On Sun, 16 Dec 2012, hanfeng QIN wrote:

I am sorry for that we have diverse opinions. I think firstly you should refer to this paper to understand the simulation methodology I mentioned.


I don't think you have any opinion. If you had one, you would clearly stated why you believe the experiment you want to conduct makes sense. You are just trying to do what some one else has done.

Zhan, D. Locality & Utility Co-optimization for Practical Capacity Management of Shared Last Level Caches. ICS'12

Since you know whose methodology you are trying to replicate, it is advisable that you contact the author(s) directly as to what exactly they did. In fact, since the author(s) used M5 simulator, it should be straight forward to replicate the changes that might have been made to the simulator.


For your convenience, I extract the simulation methodology here.

"In the experiments, all threads under a given workload are executed starting from a checkpoint that has already had the first 10 billion instructions

It is not clear whether the 10 billion instructions is the sum over all the threads, or that each individual thread had executed 10 billion instructions.

bypassed. They are cache-warmed with 1 billion instructions and then

Again, it is not clear if 1 billion instructions is across all threads, or for an individual thread.

simulated in detail until all threads finish another 1 billion instructions. Performance statistics are reported for a thread when it reaches 1 billion instructions. If one thread completes the 1 billion instructions before others, it continues to run so as to still compete for the SLLC capacity, but its extra instructions are not taken into account in the final performance report. This is in conformation with the standard practice in CMP cache research"

From this paragraph, I can infer that each thread would have executed 1
billion instructions after the cache warm-up phase. After reading the section 5.4 from the thesis of the author named above, it seems to me that when a hardware thread completed a billion instructions for the first time, he noted the IPC for that thread. Finally, these recorded IPCs were summed up and used for comparison of different cache replacement policies.


For the 1st question, I do not insist on exactly N3 instructions at all. Actually, it is not possible to count exact instruction numbers. But to keep consistent with the above simulation methodology, I have to enforce each core execute at least N3 instructions. I reviewed the currentl implementation of the option '-I' in configs/common/Simulation.py and src/cpu/base.cc.

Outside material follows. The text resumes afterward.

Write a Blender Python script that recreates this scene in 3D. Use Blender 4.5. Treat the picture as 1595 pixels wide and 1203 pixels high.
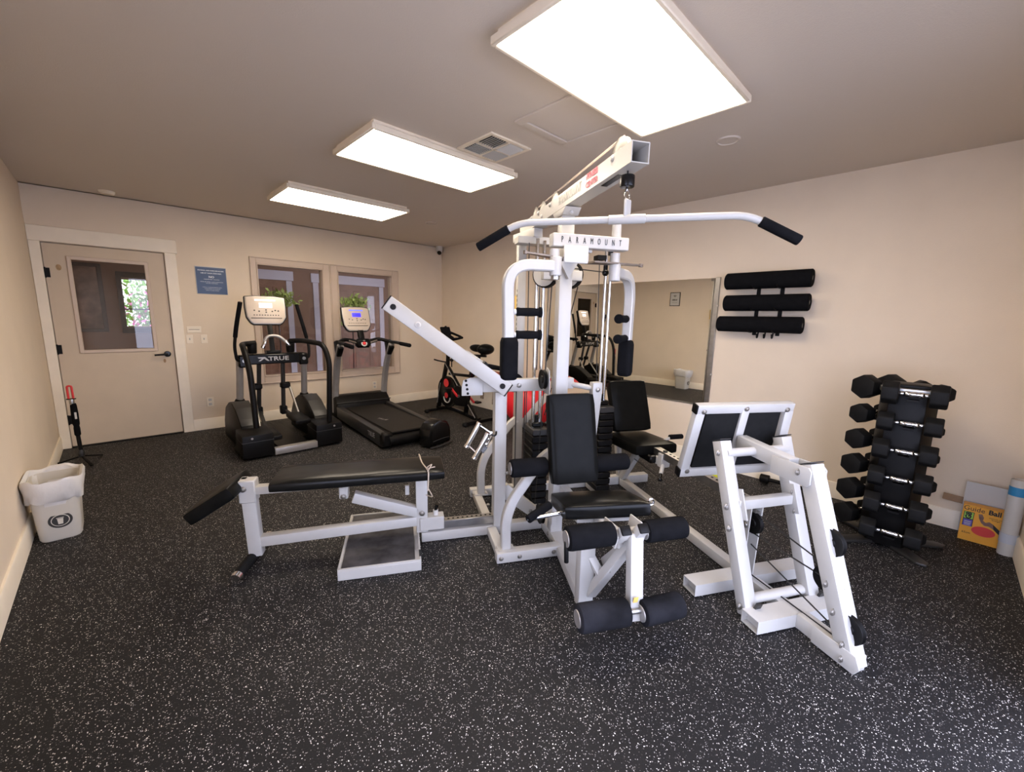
import bpy, bmesh, math, random
from mathutils import Vector, Matrix, Euler
R = math.radians
random.seed(7)
for o in list(bpy.data.objects): bpy.data.objects.remove(o)
scn = bpy.context.scene
COL = scn.collection

# ------------------------------------------------------------------ camera, sky, light, exposure
cam_d = bpy.data.cameras.new('camera'); cam = bpy.data.objects.new('camera', cam_d); COL.objects.link(cam)
cam_d.sensor_width = 36; cam_d.lens = 36 * 644.16 / 1595; cam_d.clip_start = .02
PITCH, YAW, ROLL = 0.163144, 0.767777, 0.019595
fw = Vector((math.sin(YAW)*math.cos(PITCH), math.cos(YAW)*math.cos(PITCH), -math.sin(PITCH)))
rt = Vector((math.cos(YAW), -math.sin(YAW), 0)); up = rt.cross(fw)
r2 = rt*math.cos(ROLL) + up*math.sin(ROLL); u2 = -rt*math.sin(ROLL) + up*math.cos(ROLL)
mw = Matrix.Identity(4)
for i in range(3):
    mw[i][0] = r2[i]; mw[i][1] = u2[i]; mw[i][2] = -fw[i]
mw.translation = Vector((-4.12877, -6.04266, 1.39972))
cam.matrix_world = mw
scn.camera = cam
scn.view_settings.view_transform = 'Standard'
try: scn.view_settings.look = 'None'
except Exception: pass
scn.view_settings.gamma = 1.0
scn.view_settings.use_curve_mapping = False
scn.view_settings.exposure = 0.88

PANEL_STRENGTH = 9.5
wd = bpy.data.worlds.new('sky'); scn.world = wd; wd.use_nodes = True
bg = wd.node_tree.nodes['Background']; bg.inputs[0].default_value = (.68, .735, 1, 1); bg.inputs[1].default_value = 4.8

# ------------------------------------------------------------------ materials
def mat(name, col, rough=.5, metal=0, noise=0, nscale=30, bump=0, bscale=200, spec=.5, emit=None, estr=0, coat=0, col2=None):
    m = bpy.data.materials.new(name); m.use_nodes = True
    nt = m.node_tree; b = nt.nodes['Principled BSDF']
    b.inputs['Base Color'].default_value = (*col, 1); b.inputs['Roughness'].default_value = rough
    b.inputs['Metallic'].default_value = metal; b.inputs['Specular IOR Level'].default_value = spec
    if coat: b.inputs['Coat Weight'].default_value = coat; b.inputs['Coat Roughness'].default_value = .15
    if emit: b.inputs['Emission Color'].default_value = (*emit, 1); b.inputs['Emission Strength'].default_value = estr
    if noise or bump: tc = nt.nodes.new('ShaderNodeTexCoord')
    if noise:
        n = nt.nodes.new('ShaderNodeTexNoise'); n.inputs['Scale'].default_value = nscale; n.inputs['Detail'].default_value = 5
        nt.links.new(tc.outputs['Object'], n.inputs['Vector'])
        r = nt.nodes.new('ShaderNodeValToRGB'); r.color_ramp.elements[0].position = .3; r.color_ramp.elements[1].position = .7
        c2 = col2 or tuple(min(1, c*(1+noise)) for c in col); c1 = tuple(c*(1-noise) for c in col) if not col2 else col
        r.color_ramp.elements[0].color = (*c1, 1); r.color_ramp.elements[1].color = (*c2, 1)
        nt.links.new(n.outputs['Fac'], r.inputs[0]); nt.links.new(r.outputs[0], b.inputs['Base Color'])
    if bump:
        n = nt.nodes.new('ShaderNodeTexNoise'); n.inputs['Scale'].default_value = bscale; n.inputs['Detail'].default_value = 3
        nt.links.new(tc.outputs['Object'], n.inputs['Vector'])
        bp = nt.nodes.new('ShaderNodeBump'); bp.inputs['Strength'].default_value = bump; bp.inputs['Distance'].default_value = .002
        nt.links.new(n.outputs['Fac'], bp.inputs['Height']); nt.links.new(bp.outputs[0], b.inputs['Normal'])
    return m

WALL = mat('wall_paint', (.765, .645, .495), .75, bump=.35, bscale=140, spec=.25, noise=.025, nscale=3)
CEIL = mat('ceiling_paint', (.66, .585, .50), .8, bump=.4, bscale=160, spec=.2)
TRIM = mat('trim_paint', (.86, .765, .61), .45, noise=.03, nscale=8)
DOORP = mat('door_paint', (.60, .485, .345), .5, noise=.03, nscale=6)
WTRIM = mat('window_trim_paint', (.62, .50, .395), .5, noise=.03, nscale=8)
WHITE = mat('white_enamel', (.45, .435, .405), .38, noise=.025, nscale=14, coat=.1)
PLASW = mat('white_plastic', (.56, .54, .50), .45, noise=.02, nscale=10)
CHROME = mat('chrome', (.72, .72, .72), .13, 1, noise=.06, nscale=12)
STEEL = mat('brushed_steel', (.42, .41, .39), .35, 1, noise=.1, nscale=20)
BOLT = mat('bolt_zinc', (.30, .28, .25), .4, .9, noise=.15, nscale=60)
VINYL = mat('black_vinyl', (.006, .006, .0055), .30, bump=.15, bscale=260, noise=.2, nscale=20, spec=.05)
VINYLW = mat('creased_black_vinyl', (.006, .006, .0055), .28, bump=.8, bscale=6, noise=.2, nscale=20, spec=.16)
for n_ in VINYLW.node_tree.nodes:
    if n_.type == 'BUMP': n_.inputs['Distance'].default_value = .008
    if n_.type == 'TEX_NOISE' and abs(n_.inputs['Scale'].default_value-6) < .01: n_.inputs['Detail'].default_value = .5
FOAM = mat('black_foam', (.007, .007, .0078), .95, bump=.5, bscale=500, noise=.2, nscale=25, spec=.05)
FOAMW = mat('worn_black_foam', (.007, .007, .0078), .95, bump=.5, bscale=500, noise=.3, nscale=6, spec=.05, col2=(.024, .024, .028))
BPLAS = mat('black_plastic', (.0045, .004, .0038), .45, spec=.15, bump=.15, bscale=300, noise=.15, nscale=20)
BGLOSS = mat('gloss_black', (.004, .004, .004), .25, spec=.3, noise=.1, nscale=10)
CAMST = mat('dull_steel', (.22, .18, .145), .45, .8, noise=.15, nscale=20)
GREYP = mat('charcoal_plastic', (.020, .019, .018), .45, noise=.1, nscale=15)
SILVER = mat('silver_paint', (.36, .34, .32), .4, .5, noise=.06, nscale=15)
RUBHEX = mat('hex_rubber', (.007, .007, .007), .6, spec=.15, bump=.3, bscale=300, noise=.2, nscale=30)
RED = mat('red_paint', (.62, .03, .035), .4, noise=.1, nscale=15)
REDB = mat('red_vinyl', (.75, .02, .03), .35, noise=.05, nscale=6)
CABLE = mat('cable_black', (.012, .012, .012), .4, noise=.1, nscale=40)
GLASSY = bpy.data.materials.new('window_glass'); GLASSY.use_nodes = True
nt = GLASSY.node_tree; nt.nodes.clear()
o_ = nt.nodes.new('ShaderNodeOutputMaterial'); mx = nt.nodes.new('ShaderNodeMixShader'); tr = nt.nodes.new('ShaderNodeBsdfTransparent')
gl = nt.nodes.new('ShaderNodeBsdfGlossy'); fr = nt.nodes.new('ShaderNodeFresnel'); fr.inputs[0].default_value = 1.45
tr.inputs[0].default_value = (.90, .86, .80, 1); gl.inputs['Roughness'].default_value = .01
nt.links.new(fr.outputs[0], mx.inputs[0]); nt.links.new(tr.outputs[0], mx.inputs[1]); nt.links.new(gl.outputs[0], mx.inputs[2]); nt.links.new(mx.outputs[0], o_.inputs[0])
MIRROR = mat('mirror_silver', (.80, .80, .77), .01, 1, noise=.005, nscale=2)
LAMP = mat('lamp_diffuser', (.9, .9, .9), .5, emit=(1, .85, .68), estr=PANEL_STRENGTH)
# rubber floor: near-black crumb with pale flecks of two sizes and fine relief
FLOOR = mat('speckled_rubber_floor', (.010, .010, .011), .6, spec=.22)
nt = FLOOR.node_tree; b = nt.nodes['Principled BSDF']; tc = nt.nodes.new('ShaderNodeTexCoord')
def flecks(scale, thr, dens, seed):
    mp = nt.nodes.new('ShaderNodeMapping'); mp.inputs['Location'].default_value = (seed, seed*1.7, 0)
    mp.inputs['Scale'].default_value = (1, 1, 0)
    nt.links.new(tc.outputs['Object'], mp.inputs[0])
    nz = nt.nodes.new('ShaderNodeTexNoise'); nz.inputs['Scale'].default_value = scale*1.4
    nt.links.new(mp.outputs[0], nz.inputs['Vector'])
    ad = nt.nodes.new('ShaderNodeVectorMath'); ad.operation = 'MULTIPLY_ADD'; ad.inputs[1].default_value = (.9/scale,)*3
    nt.links.new(nz.outputs['Color'], ad.inputs[0]); nt.links.new(mp.outputs[0], ad.inputs[2])
    v = nt.nodes.new('ShaderNodeTexVoronoi'); v.inputs['Scale'].default_value = scale; v.voronoi_dimensions = '3D'
    nt.links.new(ad.outputs[0], v.inputs['Vector'])
    a = nt.nodes.new('ShaderNodeMath'); a.operation = 'LESS_THAN'; a.inputs[1].default_value = thr
    nt.links.new(v.outputs['Distance'], a.inputs[0])
    sp = nt.nodes.new('ShaderNodeSeparateColor'); nt.links.new(v.outputs['Color'], sp.inputs[0])
    g = nt.nodes.new('ShaderNodeMath'); g.operation = 'LESS_THAN'; g.inputs[1].default_value = dens
    nt.links.new(sp.outputs[0], g.inputs[0])
    m_ = nt.nodes.new('ShaderNodeMath'); m_.operation = 'MULTIPLY'
    nt.links.new(a.outputs[0], m_.inputs[0]); nt.links.new(g.outputs[0], m_.inputs[1])
    m2 = nt.nodes.new('ShaderNodeMath'); m2.operation = 'MULTIPLY'
    pw = nt.nodes.new('ShaderNodeMath'); pw.operation = 'POWER'; pw.inputs[1].default_value = 2.2; nt.links.new(sp.outputs[1], pw.inputs[0])
    nt.links.new(m_.outputs[0], m2.inputs[0]); nt.links.new(pw.outputs[0], m2.inputs[1])
    return m2.outputs[0]
f1 = flecks(210, .36, .30, 0); f2 = flecks(120, .27, .16, 3.3)
mxx = nt.nodes.new('ShaderNodeMath'); mxx.operation = 'MAXIMUM'; nt.links.new(f1, mxx.inputs[0]); nt.links.new(f2, mxx.inputs[1])
mc = nt.nodes.new('ShaderNodeMix'); mc.data_type = 'RGBA'
mc.inputs['A'].default_value = (.0080, .0074, .0076, 1); mc.inputs['B'].default_value = (1, .94, .88, 1)
nt.links.new(mxx.outputs[0], mc.inputs['Factor']); nt.links.new(mc.outputs['Result'], b.inputs['Base Color'])
nz = nt.nodes.new('ShaderNodeTexNoise'); nz.inputs['Scale'].default_value = 260; nt.links.new(tc.outputs['Object'], nz.inputs['Vector'])
bp = nt.nodes.new('ShaderNodeBump'); bp.inputs['Strength'].default_value = .6; bp.inputs['Distance'].default_value = .002
nt.links.new(nz.outputs['Fac'], bp.inputs['Height']); nt.links.new(bp.outputs[0], b.inputs['Normal'])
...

It just passed the '-I' value to cpu[i].MAX_INSTS_ANY_THREAD. In this case it only guarantees that it exits the simulation if one core commits N3 instructions no matter how many instructions retired from the other cores.

For the 2nd question, considering that some programs may finish N3 instruction before the others, if we only run total N3 instruction for whole programs and report stats after N3 instructions, I don't think the stats can mirror the real impact of shared resource contention since during some phases no contention exists at all. On the other hand, by enforcing every program enforced to run N3 * 2 instructions, we have the chance to report stats after the first N3 instructions thus the stats can reflect the impact due to shared resource contention.

Of course, I think the above simulation methodology still has pitfalls. For some program with short lifetime, even executed N3 * 2 instructions, we still can not guarantee it will contend shared resource with other programs.

I implement this methodology in gem5. For M multiprogrammed workload, it dumps (M + 1) stats as expected. But now I do not obtain the dump order to extract core information. E.g., if the dump order is c1->c2->c0->c3, then we get stats related to c0 in the 1st dump and that to c2 in the 2nd dump and so on. Here we must note that the stats dump order mirrors the order in which every program finishes N3 instructions.



It is not too hard to print when a thread has executed a billion instructions.